--- Start of Given information ---
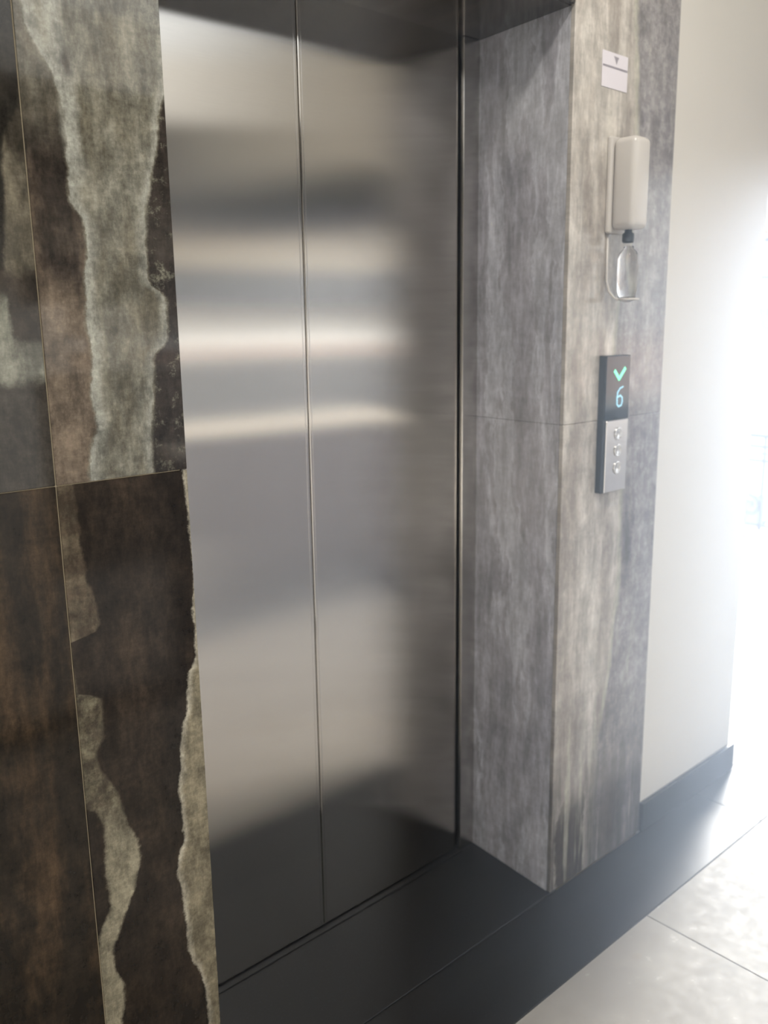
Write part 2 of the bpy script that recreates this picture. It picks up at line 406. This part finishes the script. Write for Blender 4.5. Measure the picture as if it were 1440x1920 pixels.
bm = bmesh.new(); lathe(bm, [(.17, 0), (.19, .01), (.19, .05), (.16, .06)], 1.25, .35, 40, z0=CH-.061); link('fill_lamp', bm, M_white, ceil, True)  # unseen lamp, added to brighten the jamb, column top and upper walls
bm = bmesh.new(); lathe(bm, [(.14, 0), (.16, .006), (.16, .012)], 1.25, .35, 40, z0=CH-.074); link('fill_diffuser', bm, M_fill, bpy.data.objects['fill_lamp'])
ld_ = bpy.data.lights.new('fill_light', 'AREA'); lo_ = bpy.data.objects.new('fill_light', ld_); COL.objects.link(lo_)
ld_.shape = 'DISK'; ld_.size = .3; ld_.energy = 21; ld_.color = (1, .95, .87); lo_.location = (1.25, .35, CH-.08)
# marble wall left of the opening
wl = box('wall_left', -1.9, XL-TH-.001, YF+.0012, YD+.35, -.012, CH, M_grout, kind='structure')
for a, b in ((-1.4, -.77), (-.77, -.14), (-.14, .49), (.49, XL)):
    for z0, z1 in ((0.001, 1.2755), (1.2755, 2.551), (2.551, CH)):
        box('wall_tile', a+G*.7, b-G*.7*(b < .7), YF, YF+TH+.0005, z0+G*.6, z1-G*.6, M_left, wl, bev=.0009)
for z0, z1 in ((0.001, 1.2755), (1.2755, ZS)):
    box('wall_tile', XL-TH-.0005, XL, YF+TH+.001, YD+.03, z0+G*.6, z1-G*.6, M_jamb, wl, bev=.0009)

# header above the opening
wt = box('wall_over_lift', XL-TH, XR+TH+.03, YF+TH, YD+.35, ZS+TH, CH, M_grout, kind='structure')
box('wall_tile', XL+.001, XR-.001, YF, YF+TH+.0005, ZS+.001, 2.55, M_sof, wt, bev=.0009)
box('wall_tile', XL+.001, XR-.001, YF, YF+TH+.0005, 2.552, CH, M_sof, wt, bev=.0009)
box('soffit_tile', XL+.001, XR+.027, YF+TH+.001, YD+.03, ZS, ZS+TH+.0005, M_sof, wt, bev=.0009)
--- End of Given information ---
Please transcribe the material above exactly as written. Leave the pictures out.

Complete answer:
Write part 2 of the bpy script that recreates this picture. It picks up at line 406. This part finishes the script. Write for Blender 4.5. Measure the picture as if it were 1440x1920 pixels.
bm = bmesh.new(); lathe(bm, [(.17, 0), (.19, .01), (.19, .05), (.16, .06)], 1.25, .35, 40, z0=CH-.061); link('fill_lamp', bm, M_white, ceil, True)  # unseen lamp, added to brighten the jamb, column top and upper walls
bm = bmesh.new(); lathe(bm, [(.14, 0), (.16, .006), (.16, .012)], 1.25, .35, 40, z0=CH-.074); link('fill_diffuser', bm, M_fill, bpy.data.objects['fill_lamp'])
ld_ = bpy.data.lights.new('fill_light', 'AREA'); lo_ = bpy.data.objects.new('fill_light', ld_); COL.objects.link(lo_)
ld_.shape = 'DISK'; ld_.size = .3; ld_.energy = 21; ld_.color = (1, .95, .87); lo_.location = (1.25, .35, CH-.08)
# marble wall left of the opening
wl = box('wall_left', -1.9, XL-TH-.001, YF+.0012, YD+.35, -.012, CH, M_grout, kind='structure')
for a, b in ((-1.4, -.77), (-.77, -.14), (-.14, .49), (.49, XL)):
    for z0, z1 in ((0.001, 1.2755), (1.2755, 2.551), (2.551, CH)):
        box('wall_tile', a+G*.7, b-G*.7*(b < .7), YF, YF+TH+.0005, z0+G*.6, z1-G*.6, M_left, wl, bev=.0009)
for z0, z1 in ((0.001, 1.2755), (1.2755, ZS)):
    box('wall_tile', XL-TH-.0005, XL, YF+TH+.001, YD+.03, z0+G*.6, z1-G*.6, M_jamb, wl, bev=.0009)

# header above the opening
wt = box('wall_over_lift', XL-TH, XR+TH+.03, YF+TH, YD+.35, ZS+TH, CH, M_grout, kind='structure')
box('wall_tile', XL+.001, XR-.001, YF, YF+TH+.0005, ZS+.001, 2.55, M_sof, wt, bev=.0009)
box('wall_tile', XL+.001, XR-.001, YF, YF+TH+.0005, 2.552, CH, M_sof, wt, bev=.0009)
box('soffit_tile', XL+.001, XR+.027, YF+TH+.001, YD+.03, ZS, ZS+TH+.0005, M_sof, wt, bev=.0009)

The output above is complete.